YOUR TASK -
Return the first line, the line containing "snack_bag(lab, -1.745, 3.80", and every line between them, exactly as they stand.

Extracted data entries
**********

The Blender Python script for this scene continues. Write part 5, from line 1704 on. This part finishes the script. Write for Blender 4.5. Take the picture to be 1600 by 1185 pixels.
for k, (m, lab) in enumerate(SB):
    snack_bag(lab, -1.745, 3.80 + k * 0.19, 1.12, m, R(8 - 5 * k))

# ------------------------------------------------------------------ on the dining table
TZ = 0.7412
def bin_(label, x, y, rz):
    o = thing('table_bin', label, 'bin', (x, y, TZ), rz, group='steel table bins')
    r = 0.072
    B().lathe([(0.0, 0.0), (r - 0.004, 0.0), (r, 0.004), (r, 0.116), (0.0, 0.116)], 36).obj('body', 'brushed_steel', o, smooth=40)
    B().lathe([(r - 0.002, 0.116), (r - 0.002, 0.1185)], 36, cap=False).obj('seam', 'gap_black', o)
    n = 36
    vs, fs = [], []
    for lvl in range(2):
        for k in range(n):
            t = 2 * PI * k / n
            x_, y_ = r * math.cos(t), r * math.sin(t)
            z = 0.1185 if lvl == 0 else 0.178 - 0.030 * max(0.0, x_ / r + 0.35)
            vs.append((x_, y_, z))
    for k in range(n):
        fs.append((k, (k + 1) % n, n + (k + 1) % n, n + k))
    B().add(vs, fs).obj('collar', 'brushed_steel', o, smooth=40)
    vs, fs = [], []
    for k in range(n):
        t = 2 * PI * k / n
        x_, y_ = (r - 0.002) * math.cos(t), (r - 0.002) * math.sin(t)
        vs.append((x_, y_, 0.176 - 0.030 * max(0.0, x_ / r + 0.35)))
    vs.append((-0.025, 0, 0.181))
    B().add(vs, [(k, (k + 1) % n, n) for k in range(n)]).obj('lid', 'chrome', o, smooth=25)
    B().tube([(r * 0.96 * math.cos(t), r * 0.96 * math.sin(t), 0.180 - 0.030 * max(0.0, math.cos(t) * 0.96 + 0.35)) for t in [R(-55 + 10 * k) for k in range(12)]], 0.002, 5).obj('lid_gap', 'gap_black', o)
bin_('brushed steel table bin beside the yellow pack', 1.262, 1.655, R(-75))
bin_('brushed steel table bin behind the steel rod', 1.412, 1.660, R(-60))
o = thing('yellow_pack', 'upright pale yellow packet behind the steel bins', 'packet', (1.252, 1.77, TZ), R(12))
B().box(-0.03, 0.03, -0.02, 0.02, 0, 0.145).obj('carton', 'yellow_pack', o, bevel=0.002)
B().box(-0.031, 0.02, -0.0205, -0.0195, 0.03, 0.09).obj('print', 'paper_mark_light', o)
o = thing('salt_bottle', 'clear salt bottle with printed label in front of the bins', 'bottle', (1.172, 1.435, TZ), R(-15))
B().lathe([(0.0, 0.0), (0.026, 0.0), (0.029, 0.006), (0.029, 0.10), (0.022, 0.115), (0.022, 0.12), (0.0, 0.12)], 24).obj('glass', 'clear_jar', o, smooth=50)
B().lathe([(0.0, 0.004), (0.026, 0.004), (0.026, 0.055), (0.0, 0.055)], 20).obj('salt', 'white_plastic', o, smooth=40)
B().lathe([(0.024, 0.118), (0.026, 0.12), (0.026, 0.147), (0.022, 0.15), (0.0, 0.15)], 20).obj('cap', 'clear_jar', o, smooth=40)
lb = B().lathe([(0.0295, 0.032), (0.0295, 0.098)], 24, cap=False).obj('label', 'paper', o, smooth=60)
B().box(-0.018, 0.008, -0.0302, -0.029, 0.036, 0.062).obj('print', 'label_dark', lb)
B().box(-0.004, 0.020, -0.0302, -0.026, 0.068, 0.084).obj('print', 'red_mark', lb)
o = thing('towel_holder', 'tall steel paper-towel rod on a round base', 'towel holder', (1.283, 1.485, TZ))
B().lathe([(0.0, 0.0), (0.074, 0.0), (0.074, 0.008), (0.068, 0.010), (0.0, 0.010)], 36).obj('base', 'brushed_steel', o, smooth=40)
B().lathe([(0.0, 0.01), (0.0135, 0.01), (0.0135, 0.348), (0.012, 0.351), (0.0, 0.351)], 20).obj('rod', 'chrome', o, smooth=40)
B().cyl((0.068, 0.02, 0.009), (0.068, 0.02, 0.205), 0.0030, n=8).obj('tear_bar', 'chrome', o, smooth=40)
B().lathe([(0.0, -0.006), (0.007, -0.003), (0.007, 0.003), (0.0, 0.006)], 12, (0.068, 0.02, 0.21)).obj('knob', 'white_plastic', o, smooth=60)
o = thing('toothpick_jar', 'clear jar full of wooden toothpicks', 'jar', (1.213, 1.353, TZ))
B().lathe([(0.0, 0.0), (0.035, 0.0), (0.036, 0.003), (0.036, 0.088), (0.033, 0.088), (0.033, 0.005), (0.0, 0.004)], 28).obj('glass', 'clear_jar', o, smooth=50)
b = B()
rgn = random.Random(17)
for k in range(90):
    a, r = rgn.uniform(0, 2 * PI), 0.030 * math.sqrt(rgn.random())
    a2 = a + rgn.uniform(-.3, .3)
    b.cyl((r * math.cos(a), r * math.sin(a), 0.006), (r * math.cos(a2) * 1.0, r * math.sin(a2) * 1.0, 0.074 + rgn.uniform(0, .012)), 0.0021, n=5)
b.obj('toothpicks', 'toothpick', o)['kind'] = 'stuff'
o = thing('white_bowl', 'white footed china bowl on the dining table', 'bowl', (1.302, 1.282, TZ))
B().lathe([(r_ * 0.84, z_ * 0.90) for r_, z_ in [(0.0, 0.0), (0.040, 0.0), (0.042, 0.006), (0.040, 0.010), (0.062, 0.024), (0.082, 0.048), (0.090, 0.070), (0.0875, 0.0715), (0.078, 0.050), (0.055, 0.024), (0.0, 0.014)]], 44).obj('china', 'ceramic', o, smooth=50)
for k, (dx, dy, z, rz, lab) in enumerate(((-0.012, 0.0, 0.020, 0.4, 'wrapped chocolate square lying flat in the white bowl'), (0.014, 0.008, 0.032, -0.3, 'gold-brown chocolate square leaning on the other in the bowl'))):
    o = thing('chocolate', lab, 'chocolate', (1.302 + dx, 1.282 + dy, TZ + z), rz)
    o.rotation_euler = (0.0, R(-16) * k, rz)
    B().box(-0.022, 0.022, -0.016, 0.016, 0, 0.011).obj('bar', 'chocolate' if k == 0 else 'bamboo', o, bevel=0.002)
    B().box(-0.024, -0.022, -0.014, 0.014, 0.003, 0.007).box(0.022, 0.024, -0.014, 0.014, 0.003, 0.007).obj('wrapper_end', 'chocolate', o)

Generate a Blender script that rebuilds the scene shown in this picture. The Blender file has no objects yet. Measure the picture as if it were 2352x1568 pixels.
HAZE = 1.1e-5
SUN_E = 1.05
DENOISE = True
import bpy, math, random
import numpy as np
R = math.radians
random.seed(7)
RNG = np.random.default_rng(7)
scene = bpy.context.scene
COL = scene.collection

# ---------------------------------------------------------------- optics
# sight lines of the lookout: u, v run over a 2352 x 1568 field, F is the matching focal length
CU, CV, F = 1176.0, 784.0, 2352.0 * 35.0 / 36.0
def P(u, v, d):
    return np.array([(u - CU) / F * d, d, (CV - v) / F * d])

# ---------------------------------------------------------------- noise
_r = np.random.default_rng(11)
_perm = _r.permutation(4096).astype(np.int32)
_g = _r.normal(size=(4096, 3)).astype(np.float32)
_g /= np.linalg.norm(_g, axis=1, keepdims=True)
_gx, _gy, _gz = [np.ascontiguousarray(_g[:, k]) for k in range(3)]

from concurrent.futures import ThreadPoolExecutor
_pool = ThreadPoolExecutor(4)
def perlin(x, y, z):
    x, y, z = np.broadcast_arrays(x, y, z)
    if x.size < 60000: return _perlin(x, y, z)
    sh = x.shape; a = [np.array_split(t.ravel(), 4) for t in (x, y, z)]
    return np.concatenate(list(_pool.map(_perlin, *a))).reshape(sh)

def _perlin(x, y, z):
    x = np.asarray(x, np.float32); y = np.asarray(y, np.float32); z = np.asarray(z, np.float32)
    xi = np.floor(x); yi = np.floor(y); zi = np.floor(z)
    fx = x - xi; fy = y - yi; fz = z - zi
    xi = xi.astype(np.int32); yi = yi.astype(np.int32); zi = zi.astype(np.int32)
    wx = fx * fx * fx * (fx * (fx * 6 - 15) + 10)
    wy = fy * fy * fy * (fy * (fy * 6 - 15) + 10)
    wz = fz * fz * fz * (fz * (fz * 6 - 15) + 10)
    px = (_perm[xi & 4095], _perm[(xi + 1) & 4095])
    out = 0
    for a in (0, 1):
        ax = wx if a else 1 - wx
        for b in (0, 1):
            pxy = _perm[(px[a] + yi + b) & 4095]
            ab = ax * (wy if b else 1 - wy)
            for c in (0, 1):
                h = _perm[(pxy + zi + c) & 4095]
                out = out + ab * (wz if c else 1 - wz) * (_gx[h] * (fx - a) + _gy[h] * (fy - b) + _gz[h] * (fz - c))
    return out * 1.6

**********

RESPONSE TO THE EXERCISE -
The Blender Python script for this scene continues. Write part 5, from line 1704 on. This part finishes the script. Write for Blender 4.5. Take the picture to be 1600 by 1185 pixels.
for k, (m, lab) in enumerate(SB):
    snack_bag(lab, -1.745, 3.80 + k * 0.19, 1.12, m, R(8 - 5 * k))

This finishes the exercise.